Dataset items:
* start *

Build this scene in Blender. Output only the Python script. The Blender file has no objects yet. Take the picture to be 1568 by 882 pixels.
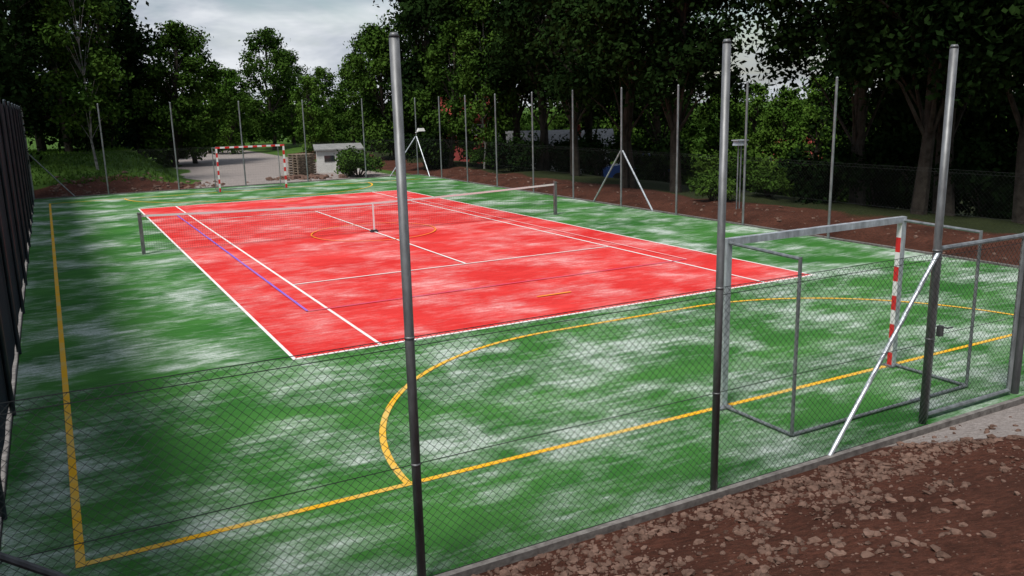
import bpy, math, numpy as np
from mathutils import Vector, Matrix, noise as mn
rng=np.random.default_rng(7)
S=bpy.context.scene
COL=S.collection
# ------------------------------------------------------------------ helpers
def link(o,parent=None):
    COL.objects.link(o)
    if parent: o.parent=parent
    return o
def empty(name,loc=(0,0,0),rz=0):
    o=bpy.data.objects.new(name,None); o.location=loc; o.rotation_euler=(0,0,rz); o.empty_display_size=.2
    return link(o)
def mesh_np(name,V,F,mats=None,mi=None,smooth=False):
    me=bpy.data.meshes.new(name)
    V=np.asarray(V,dtype=np.float32)
    if not isinstance(F,list): F=[F]
    F=[np.asarray(f,dtype=np.int32) for f in F if len(f)]
    tot=sum(len(f) for f in F); loops=np.concatenate([f.ravel() for f in F])
    sizes=np.concatenate([np.full(len(f),f.shape[1],dtype=np.int32) for f in F])
    starts=np.concatenate([[0],np.cumsum(sizes)[:-1]]).astype(np.int32)
    me.vertices.add(len(V)); me.vertices.foreach_set("co",V.ravel())
    me.loops.add(len(loops)); me.loops.foreach_set("vertex_index",loops)
    me.polygons.add(tot); me.polygons.foreach_set("loop_start",starts)
    me.polygons.foreach_set("loop_total",sizes)
    if mi is not None: me.polygons.foreach_set("material_index",np.asarray(mi,dtype=np.int32))
    me.polygons.foreach_set("use_smooth",np.full(tot,smooth,dtype=bool))
    for m in (mats or []): me.materials.append(m)
    me.update(calc_edges=True); me.validate()
    return me
class MB:
    def __init__(s): s.V=[];s.Q=[];s.T=[];s.n=0;s.qm=[];s.tm=[]
    def add(s,V,Q=None,T=None,m=0):
        V=np.asarray(V,dtype=float).reshape(-1,3)
        if Q is not None and len(Q): Q=np.asarray(Q); s.Q.append(Q+s.n); s.qm.append(np.full(len(Q),m))
        if T is not None and len(T): T=np.asarray(T); s.T.append(T+s.n); s.tm.append(np.full(len(T),m))
        s.V.append(V); s.n+=len(V)
    def box(s,c,d,m=0,rz=0,top=1.0):
        x,y,z=[a/2 for a in d]
        v=np.array([[-x,-y,-z],[x,-y,-z],[x,y,-z],[-x,y,-z],[-x*top,-y*top,z],[x*top,-y*top,z],[x*top,y*top,z],[-x*top,y*top,z]])
        c_,s_=math.cos(rz),math.sin(rz)
        v=np.stack([v[:,0]*c_-v[:,1]*s_,v[:,0]*s_+v[:,1]*c_,v[:,2]],1)+np.array(c)
        s.add(v,[[0,3,2,1],[4,5,6,7],[0,1,5,4],[1,2,6,5],[2,3,7,6],[3,0,4,7]],m=m)
    def tube(s,pts,rad,n=8,m=0,cap=True):
        pts=[np.array(p,dtype=float) for p in pts]
        if np.isscalar(rad): rad=[rad]*len(pts)
        V=[]
        for i,p in enumerate(pts):
            a=pts[max(i-1,0)];b=pts[min(i+1,len(pts)-1)]; d=b-a; d/=np.linalg.norm(d)
            ref=np.array([1,0,0]) if abs(d[2])>.8 else np.array([0,0,1.])
            u=np.cross(d,ref);u/=np.linalg.norm(u);w=np.cross(d,u)
            for k in range(n):
                t=2*math.pi*k/n; V.append(p+rad[i]*(math.cos(t)*u+math.sin(t)*w))
        Q=[];T=[]
        for i in range(len(pts)-1):
            for k in range(n):
                Q.append([i*n+k,i*n+(k+1)%n,(i+1)*n+(k+1)%n,(i+1)*n+k])
        if cap:
            V.append(pts[0]);V.append(pts[-1]);c0=len(V)-2;c1=len(V)-1;o=(len(pts)-1)*n
            for k in range(n): T.append([c0,(k+1)%n,k]);T.append([c1,o+k,o+(k+1)%n])
        s.add(V,Q,T,m)
    def mesh(s,name,mats,smooth=False):
        F=[];mi=[]
        if s.Q: F.append(np.concatenate(s.Q)); mi.append(np.concatenate(s.qm))
        if s.T: F.append(np.concatenate(s.T)); mi.append(np.concatenate(s.tm))
        return mesh_np(name,np.concatenate(s.V),F,mats,np.concatenate(mi),smooth)
    def obj(s,name,mats,parent=None,smooth=False,loc=(0,0,0),rz=0):
        o=bpy.data.objects.new(name,s.mesh(name,mats,smooth)); o.location=loc;o.rotation_euler=(0,0,rz)
        return link(o,parent)
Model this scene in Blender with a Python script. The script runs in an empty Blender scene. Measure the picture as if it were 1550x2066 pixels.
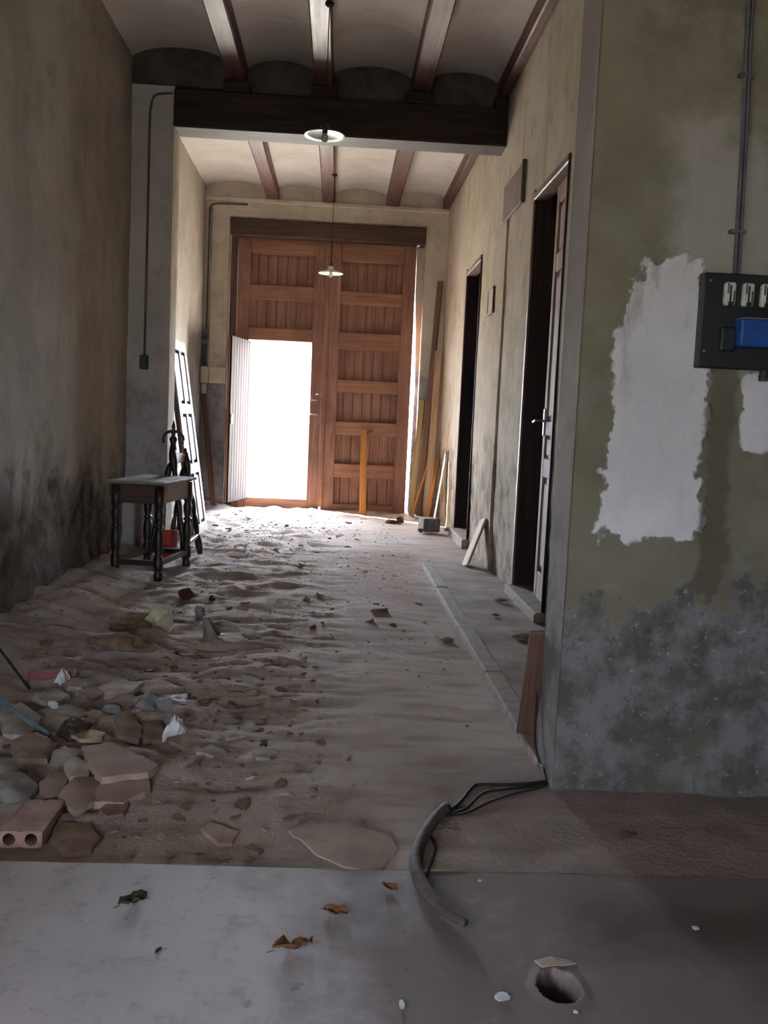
import bpy, bmesh, math, random
import numpy as np
from mathutils import Vector, Matrix, Euler

SC = bpy.context.scene
COL = SC.collection
random.seed(7)
RNG = np.random.RandomState(11)

# ------------------------------------------------------------------ camera
CAM_H = 1.25
FPX = 1900.0
RT = Vector((0.99786885, -0.04729121, 0.04495895))
UP = Vector((-0.04014777, 0.0981812, 0.99435839))
FW = Vector((0.05143854, 0.99404426, -0.09607332))
cam_d = bpy.data.cameras.new('camera')
cam_d.sensor_fit = 'VERTICAL'
cam_d.sensor_height = 36.0
cam_d.lens = FPX / 2066.0 * 36.0
cam_d.clip_start = 0.05
cam_d.clip_end = 500
cam = bpy.data.objects.new('camera', cam_d)
COL.objects.link(cam)
mw = Matrix((RT, UP, -FW)).transposed().to_4x4()
mw.translation = Vector((0, 0, CAM_H))
cam.matrix_world = mw
SC.camera = cam

# ------------------------------------------------------------------ light
SC.view_settings.view_transform = 'Standard'
SC.view_settings.look = 'None'
SC.view_settings.gamma = 1.0
SC.view_settings.use_curve_mapping = False
SC.view_settings.exposure = 0.5
try:
    SC.cycles.use_denoising = True
    SC.cycles.max_bounces = 12
    SC.cycles.diffuse_bounces = 8
    SC.cycles.glossy_bounces = 4
    SC.cycles.sample_clamp_indirect = 12.0
except Exception:
    pass

world = bpy.data.worlds.new('sky')
SC.world = world
world.use_nodes = True
bg = world.node_tree.nodes['Background']
bg.inputs[0].default_value = (0.74, 0.85, 1.0, 1)
bg.inputs[1].default_value = 85.0

SUN_DIR = Vector((0.78, -0.625, -0.60)).normalized()
sun_d = bpy.data.lights.new('sun', 'SUN')
sun_d.energy = 240.0
sun_d.angle = 0.009
sun_d.color = (1.0, 0.93, 0.80)
sun = bpy.data.objects.new('sun', sun_d)
COL.objects.link(sun)
sun.rotation_euler = SUN_DIR.to_track_quat('-Z', 'Y').to_euler()
sun.location = (-6, 18, 12)


XL_ = -1.84


def portal(name, loc, rot, sx, sy):
    """daylight entering through an opening: a sampling portal for the sky"""
    d = bpy.data.lights.new(name, 'AREA')
    d.shape = 'RECTANGLE'
    d.size, d.size_y = sx, sy
    try:
        d.cycles.is_portal = True
    except Exception:
        pass
    o = bpy.data.objects.new(name, d)
    COL.objects.link(o)
    o.location = loc
    o.rotation_euler = rot
    return o


portal('street_portal', (-0.23, 13.62, 1.75), (-math.pi / 2, 0, 0), 2.6, 3.7)
portal('unseen_left_window_portal', (XL_ - 0.16, 0.15, 1.20), (math.pi / 2, 0, -math.pi / 2), 0.34, 0.9)  # unseen window in the left wall, sized to set the near fill
portal('back_slit_portal', (-0.775, -3.31, 1.05), (math.pi / 2, 0, 0), 0.25, 2.1)  # slit added in the unseen back wall for frontal fill


# ------------------------------------------------------------------ helpers
def hexc(h, a=1.0):
    h = h.lstrip('#')
    v = [int(h[i:i + 2], 16) / 255.0 for i in (0, 2, 4)]
    v = [c / 12.92 if c <= 0.04045 else ((c + 0.055) / 1.055) ** 2.4 for c in v]
    return (v[0], v[1], v[2], a)


def ray(px, py):
    return FW + RT * ((px - 775) / FPX) - UP * ((py - 1033) / FPX)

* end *

THE REQUEST - Select all lines with the word "Python" from the entries above.

ANSWER TO THIS EXERCISE -
Build this scene in Blender. Output only the Python script. The Blender file has no objects yet. Take the picture to be 1568 by 882 pixels.
Model this scene in Blender with a Python script. The script runs in an empty Blender scene. Measure the picture as if it were 1550x2066 pixels.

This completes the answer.